Though many critics have marvelled at the darkness of the finished film, it’s considerably lighter than the novel, thanks to what Baird has omitted.  Gone is the bit where Robertson steals from a crime scene, an old lady’s burgled house, and then bullies the already-traumatised old lady; the bit where he erases the crime-movie screenplay that his commanding officer, D.C.I. Toal (in the film played by an unrecognisable John Sessions) has spent his every waking moment working on; and thankfully the bits describing Robertson’s epidermal problem on his lower abdomen that causes him, for example, to shed dead skin-flakes over the hair and shoulders of a female suspect while she’s forced to orally pleasure him.  Other things have been toned down, including the aforementioned oral-pleasuring sequence and the initial murder that sets the story in progress.  In the book, the murder was carried out with a claw-hammer.  In the film, it’s a slightly off-screen mass-kicking.
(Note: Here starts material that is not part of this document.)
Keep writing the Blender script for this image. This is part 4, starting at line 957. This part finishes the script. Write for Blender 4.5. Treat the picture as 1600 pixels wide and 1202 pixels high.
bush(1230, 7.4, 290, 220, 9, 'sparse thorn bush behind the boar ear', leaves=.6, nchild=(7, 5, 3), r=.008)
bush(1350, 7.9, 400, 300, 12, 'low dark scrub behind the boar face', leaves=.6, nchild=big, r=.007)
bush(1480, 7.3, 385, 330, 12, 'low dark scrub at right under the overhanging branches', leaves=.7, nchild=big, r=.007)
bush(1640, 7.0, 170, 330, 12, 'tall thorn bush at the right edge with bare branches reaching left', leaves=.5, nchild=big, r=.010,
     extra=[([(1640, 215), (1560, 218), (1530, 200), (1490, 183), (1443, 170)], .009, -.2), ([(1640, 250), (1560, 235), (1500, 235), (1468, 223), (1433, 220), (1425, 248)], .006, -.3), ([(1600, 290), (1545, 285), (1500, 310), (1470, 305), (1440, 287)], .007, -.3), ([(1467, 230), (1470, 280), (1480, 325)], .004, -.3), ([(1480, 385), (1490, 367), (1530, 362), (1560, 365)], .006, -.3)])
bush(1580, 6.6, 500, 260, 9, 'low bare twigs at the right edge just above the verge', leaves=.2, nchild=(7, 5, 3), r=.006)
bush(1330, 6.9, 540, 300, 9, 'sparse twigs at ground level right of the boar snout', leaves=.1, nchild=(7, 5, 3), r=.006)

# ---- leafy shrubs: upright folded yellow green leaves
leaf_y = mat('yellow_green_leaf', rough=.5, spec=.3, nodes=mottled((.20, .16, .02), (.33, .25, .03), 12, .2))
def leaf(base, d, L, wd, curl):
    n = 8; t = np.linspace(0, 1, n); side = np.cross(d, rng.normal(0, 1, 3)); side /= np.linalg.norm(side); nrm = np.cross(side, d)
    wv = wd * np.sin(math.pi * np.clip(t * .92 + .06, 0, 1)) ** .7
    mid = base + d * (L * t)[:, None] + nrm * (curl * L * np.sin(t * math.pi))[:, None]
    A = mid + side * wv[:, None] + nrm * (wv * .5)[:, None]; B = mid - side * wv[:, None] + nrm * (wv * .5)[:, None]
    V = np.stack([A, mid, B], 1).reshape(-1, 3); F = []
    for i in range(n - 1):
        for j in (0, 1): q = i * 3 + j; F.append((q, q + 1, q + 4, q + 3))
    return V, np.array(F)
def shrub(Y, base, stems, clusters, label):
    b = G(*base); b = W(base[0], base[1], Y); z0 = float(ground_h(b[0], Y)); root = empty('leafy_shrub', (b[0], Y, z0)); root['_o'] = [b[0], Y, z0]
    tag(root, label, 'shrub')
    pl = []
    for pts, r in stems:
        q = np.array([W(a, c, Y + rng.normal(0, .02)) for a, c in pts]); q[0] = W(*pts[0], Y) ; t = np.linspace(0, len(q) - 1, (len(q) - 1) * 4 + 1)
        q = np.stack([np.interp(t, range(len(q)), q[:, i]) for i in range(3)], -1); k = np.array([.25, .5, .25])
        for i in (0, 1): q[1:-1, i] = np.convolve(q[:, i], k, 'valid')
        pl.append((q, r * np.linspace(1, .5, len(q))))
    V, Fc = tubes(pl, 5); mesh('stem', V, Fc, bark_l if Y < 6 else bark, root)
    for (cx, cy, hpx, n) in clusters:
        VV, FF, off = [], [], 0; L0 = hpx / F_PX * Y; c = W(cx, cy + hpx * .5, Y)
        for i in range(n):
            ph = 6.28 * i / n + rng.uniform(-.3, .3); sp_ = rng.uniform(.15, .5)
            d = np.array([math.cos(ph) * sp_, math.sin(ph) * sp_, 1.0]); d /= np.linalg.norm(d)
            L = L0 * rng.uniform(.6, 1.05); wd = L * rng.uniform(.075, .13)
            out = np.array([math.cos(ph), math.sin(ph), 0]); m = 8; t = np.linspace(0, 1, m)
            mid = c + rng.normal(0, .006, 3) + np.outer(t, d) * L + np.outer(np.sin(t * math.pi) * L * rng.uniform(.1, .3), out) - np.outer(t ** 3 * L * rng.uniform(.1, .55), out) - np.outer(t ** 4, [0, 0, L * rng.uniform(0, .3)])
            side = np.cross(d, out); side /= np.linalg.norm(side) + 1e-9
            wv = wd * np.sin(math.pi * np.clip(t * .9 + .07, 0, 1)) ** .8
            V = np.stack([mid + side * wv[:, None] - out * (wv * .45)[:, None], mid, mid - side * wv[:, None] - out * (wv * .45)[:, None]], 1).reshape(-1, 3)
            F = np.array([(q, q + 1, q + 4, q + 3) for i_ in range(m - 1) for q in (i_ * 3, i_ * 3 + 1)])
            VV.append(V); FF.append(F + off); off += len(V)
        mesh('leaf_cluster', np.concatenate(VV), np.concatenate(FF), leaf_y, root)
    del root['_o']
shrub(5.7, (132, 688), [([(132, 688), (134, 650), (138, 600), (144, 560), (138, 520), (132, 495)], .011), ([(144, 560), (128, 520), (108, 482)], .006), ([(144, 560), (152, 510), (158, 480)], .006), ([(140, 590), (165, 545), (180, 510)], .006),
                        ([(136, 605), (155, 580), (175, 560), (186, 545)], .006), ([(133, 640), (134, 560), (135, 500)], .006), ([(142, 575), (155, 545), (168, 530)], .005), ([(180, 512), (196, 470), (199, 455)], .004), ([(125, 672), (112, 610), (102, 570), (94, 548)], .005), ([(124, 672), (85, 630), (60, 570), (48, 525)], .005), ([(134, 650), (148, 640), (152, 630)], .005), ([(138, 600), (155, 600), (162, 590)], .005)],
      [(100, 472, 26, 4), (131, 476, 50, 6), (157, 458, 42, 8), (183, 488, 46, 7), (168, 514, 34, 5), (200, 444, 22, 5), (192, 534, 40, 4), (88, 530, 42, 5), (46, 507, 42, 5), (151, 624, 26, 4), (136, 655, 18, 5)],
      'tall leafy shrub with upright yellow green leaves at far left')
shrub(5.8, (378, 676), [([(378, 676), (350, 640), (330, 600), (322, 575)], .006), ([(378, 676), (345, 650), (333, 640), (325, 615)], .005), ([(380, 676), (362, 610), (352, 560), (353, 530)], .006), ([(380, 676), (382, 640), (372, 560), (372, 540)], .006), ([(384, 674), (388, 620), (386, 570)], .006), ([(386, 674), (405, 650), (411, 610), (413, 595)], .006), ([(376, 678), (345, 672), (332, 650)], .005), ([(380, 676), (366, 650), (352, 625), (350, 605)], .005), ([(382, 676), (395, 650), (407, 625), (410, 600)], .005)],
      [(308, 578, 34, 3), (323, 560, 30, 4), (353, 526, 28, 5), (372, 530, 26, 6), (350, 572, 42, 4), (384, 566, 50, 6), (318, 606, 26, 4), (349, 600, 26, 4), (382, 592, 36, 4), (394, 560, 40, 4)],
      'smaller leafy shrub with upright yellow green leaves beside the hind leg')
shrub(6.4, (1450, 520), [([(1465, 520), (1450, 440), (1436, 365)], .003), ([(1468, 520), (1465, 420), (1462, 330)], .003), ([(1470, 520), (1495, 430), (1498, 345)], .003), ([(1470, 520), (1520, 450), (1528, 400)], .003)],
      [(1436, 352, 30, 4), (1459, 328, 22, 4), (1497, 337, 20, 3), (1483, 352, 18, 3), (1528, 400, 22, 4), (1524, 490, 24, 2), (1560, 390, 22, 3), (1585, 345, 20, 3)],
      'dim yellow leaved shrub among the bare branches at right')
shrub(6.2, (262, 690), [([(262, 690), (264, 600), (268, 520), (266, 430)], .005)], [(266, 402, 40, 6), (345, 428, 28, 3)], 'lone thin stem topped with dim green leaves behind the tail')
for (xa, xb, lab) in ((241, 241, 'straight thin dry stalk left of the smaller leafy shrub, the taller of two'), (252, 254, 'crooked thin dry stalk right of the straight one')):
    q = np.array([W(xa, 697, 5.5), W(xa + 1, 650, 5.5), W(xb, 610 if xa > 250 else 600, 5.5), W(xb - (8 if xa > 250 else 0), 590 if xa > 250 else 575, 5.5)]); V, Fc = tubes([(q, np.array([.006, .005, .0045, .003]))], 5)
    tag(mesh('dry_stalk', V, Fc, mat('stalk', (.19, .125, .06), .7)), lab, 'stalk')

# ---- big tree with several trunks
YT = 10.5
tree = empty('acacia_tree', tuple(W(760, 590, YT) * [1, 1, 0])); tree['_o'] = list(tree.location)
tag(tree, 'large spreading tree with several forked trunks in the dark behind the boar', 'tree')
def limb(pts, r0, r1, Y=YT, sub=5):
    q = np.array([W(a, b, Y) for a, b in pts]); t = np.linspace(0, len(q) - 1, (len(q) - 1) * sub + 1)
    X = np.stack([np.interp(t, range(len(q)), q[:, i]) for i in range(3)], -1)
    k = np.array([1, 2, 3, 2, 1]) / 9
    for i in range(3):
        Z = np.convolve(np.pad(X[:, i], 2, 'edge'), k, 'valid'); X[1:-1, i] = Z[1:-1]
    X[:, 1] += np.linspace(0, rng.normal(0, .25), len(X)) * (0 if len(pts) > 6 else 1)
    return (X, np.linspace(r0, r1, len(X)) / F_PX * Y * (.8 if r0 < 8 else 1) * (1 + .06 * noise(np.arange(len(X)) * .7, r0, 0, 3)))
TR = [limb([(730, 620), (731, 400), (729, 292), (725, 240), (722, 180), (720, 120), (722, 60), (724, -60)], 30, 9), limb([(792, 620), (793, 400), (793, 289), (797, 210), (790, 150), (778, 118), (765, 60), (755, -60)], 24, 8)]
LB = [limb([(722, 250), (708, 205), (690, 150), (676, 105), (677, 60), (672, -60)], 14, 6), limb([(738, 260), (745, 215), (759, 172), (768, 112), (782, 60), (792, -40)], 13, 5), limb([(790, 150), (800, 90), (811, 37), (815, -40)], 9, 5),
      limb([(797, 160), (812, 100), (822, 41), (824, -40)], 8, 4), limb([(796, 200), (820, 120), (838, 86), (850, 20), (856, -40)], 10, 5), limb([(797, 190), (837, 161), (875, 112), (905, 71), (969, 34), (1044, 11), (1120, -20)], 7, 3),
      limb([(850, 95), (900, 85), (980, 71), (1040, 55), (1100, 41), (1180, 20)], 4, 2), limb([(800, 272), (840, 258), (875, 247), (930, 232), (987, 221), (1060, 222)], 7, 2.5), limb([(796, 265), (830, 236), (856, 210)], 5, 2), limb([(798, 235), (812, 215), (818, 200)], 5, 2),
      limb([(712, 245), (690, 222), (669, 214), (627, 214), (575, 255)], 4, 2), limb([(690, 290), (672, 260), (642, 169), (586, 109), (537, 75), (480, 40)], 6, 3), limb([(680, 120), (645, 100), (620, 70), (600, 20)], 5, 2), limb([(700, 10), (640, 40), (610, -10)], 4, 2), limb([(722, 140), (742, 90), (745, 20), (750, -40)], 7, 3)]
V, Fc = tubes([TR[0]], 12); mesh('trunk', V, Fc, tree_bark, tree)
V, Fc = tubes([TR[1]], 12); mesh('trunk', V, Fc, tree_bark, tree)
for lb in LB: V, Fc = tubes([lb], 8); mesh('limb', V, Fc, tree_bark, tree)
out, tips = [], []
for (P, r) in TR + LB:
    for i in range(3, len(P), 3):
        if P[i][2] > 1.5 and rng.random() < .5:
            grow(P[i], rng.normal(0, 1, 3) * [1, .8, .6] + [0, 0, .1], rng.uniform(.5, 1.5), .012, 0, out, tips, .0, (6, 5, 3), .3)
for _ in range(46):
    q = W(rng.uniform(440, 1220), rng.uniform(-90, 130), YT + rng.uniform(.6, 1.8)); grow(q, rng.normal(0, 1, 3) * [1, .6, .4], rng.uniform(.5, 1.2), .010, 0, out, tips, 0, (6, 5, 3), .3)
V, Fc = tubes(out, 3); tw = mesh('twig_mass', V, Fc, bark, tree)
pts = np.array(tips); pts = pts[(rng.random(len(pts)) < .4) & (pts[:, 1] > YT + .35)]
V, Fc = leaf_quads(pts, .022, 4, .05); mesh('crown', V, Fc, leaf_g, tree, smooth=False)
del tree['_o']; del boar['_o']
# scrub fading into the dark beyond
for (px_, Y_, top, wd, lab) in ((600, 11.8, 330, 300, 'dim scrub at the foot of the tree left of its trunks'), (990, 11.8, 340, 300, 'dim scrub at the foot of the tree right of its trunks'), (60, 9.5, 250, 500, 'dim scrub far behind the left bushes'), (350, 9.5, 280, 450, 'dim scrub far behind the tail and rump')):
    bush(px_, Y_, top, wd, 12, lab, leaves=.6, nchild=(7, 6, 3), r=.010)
The item of sustained cruelty that survives from book to film is Robertson’s treatment of Clifford Blades, his meek, trusting friend from the local Masonic Lodge, whom he continually abuses, manipulates and humiliates whilst also tormenting his wife, Bunty, with nuisance phone-calls.  However, with the help of good performances by Eddie Marsan and Shirley Henderson as Clifford and Bunty, this sub-plot gains a little humanity and even humour on screen and is rather less gruelling.  Indeed, Baird’s whole approach to the blackness of Welsh’s vision is to leaven it with humour, so that we end up with a black – pitch black – comedy.  The historical and slightly gothic city of Edinburgh provides the film with its backdrop (parts of it were filmed around Victoria Street and the Grassmarket) and, as usual, the Scottish capital fits this sort of black humour well.


Ironically, the one element that doesn’t work in the film is the element that, for me, was the book’s redeeming feature.  That is the literary device that Welsh used to represent Robertson’s conscience, which is the supposed voice of a tapeworm growing inside his bowels (and presumably causing his skin disorder) – a stream of consciousness that appeared in a strand of rogue text weaving across the bottom of each page, providing a moral counterpoint to the evilness of its host’s thoughts, words and deeds.  In a cinematic attempt to replicate this, Baird swaps the tapeworm for a psychiatrist, played by Jim Broadbent, who pops up at various points to probe Robertson – initially, we assume that Broadbent’s character is real but it becomes clear that he’s a figment of Robertson’s increasingly deranged imagination.  Unfortunately, Broadbent’s appearances are only intermittent and don’t get the opportunity to build up to anything.  In fact, it probably would’ve been better if Baird had left the tapeworm / psychiatrist stuff out completely.  It’s not as if there isn’t enough going on in the film already.


Bleak, cynical, funny and boasting a tour-de-force performance from James McAvoy, Filth is a film that’s worth seeing provided you don’t mind having your snout rubbed in the muck for 97 minutes.  It’s also a film adaptation that’s considerably more than what the source novel deserved.